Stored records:
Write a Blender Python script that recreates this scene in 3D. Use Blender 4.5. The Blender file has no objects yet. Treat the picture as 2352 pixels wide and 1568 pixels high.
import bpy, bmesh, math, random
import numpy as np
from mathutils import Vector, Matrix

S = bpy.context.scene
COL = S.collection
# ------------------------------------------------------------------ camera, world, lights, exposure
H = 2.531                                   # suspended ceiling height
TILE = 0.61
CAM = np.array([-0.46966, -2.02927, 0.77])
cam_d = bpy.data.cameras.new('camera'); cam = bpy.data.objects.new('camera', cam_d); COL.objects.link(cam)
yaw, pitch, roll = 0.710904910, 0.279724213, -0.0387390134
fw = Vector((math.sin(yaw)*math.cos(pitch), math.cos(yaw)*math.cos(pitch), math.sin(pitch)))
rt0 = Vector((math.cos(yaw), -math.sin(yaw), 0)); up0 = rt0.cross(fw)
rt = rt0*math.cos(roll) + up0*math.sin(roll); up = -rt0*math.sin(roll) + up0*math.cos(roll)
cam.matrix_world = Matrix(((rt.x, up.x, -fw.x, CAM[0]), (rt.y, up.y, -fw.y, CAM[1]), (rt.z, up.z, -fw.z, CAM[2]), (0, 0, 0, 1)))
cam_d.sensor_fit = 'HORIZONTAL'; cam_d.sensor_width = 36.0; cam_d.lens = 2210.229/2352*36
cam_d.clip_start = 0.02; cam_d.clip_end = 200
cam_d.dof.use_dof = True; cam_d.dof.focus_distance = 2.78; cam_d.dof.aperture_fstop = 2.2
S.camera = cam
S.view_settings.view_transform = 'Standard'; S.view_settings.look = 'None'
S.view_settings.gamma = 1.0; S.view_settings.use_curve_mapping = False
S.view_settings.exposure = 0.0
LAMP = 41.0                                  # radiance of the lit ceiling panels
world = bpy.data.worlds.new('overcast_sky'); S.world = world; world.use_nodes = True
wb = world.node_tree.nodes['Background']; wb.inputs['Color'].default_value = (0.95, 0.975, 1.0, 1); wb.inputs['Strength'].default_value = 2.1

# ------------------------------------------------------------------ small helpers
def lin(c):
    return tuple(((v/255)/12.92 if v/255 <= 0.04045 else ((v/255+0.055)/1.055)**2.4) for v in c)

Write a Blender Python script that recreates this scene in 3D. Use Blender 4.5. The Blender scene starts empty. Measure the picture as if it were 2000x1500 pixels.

WHAT NEEDS TO BE DONE: Copy each line of the listing that holds the word "Python".

TASK RESULT:
Write a Blender Python script that recreates this scene in 3D. Use Blender 4.5. The Blender file has no objects yet. Treat the picture as 2352 pixels wide and 1568 pixels high.
Write a Blender Python script that recreates this scene in 3D. Use Blender 4.5. The Blender scene starts empty. Measure the picture as if it were 2000x1500 pixels.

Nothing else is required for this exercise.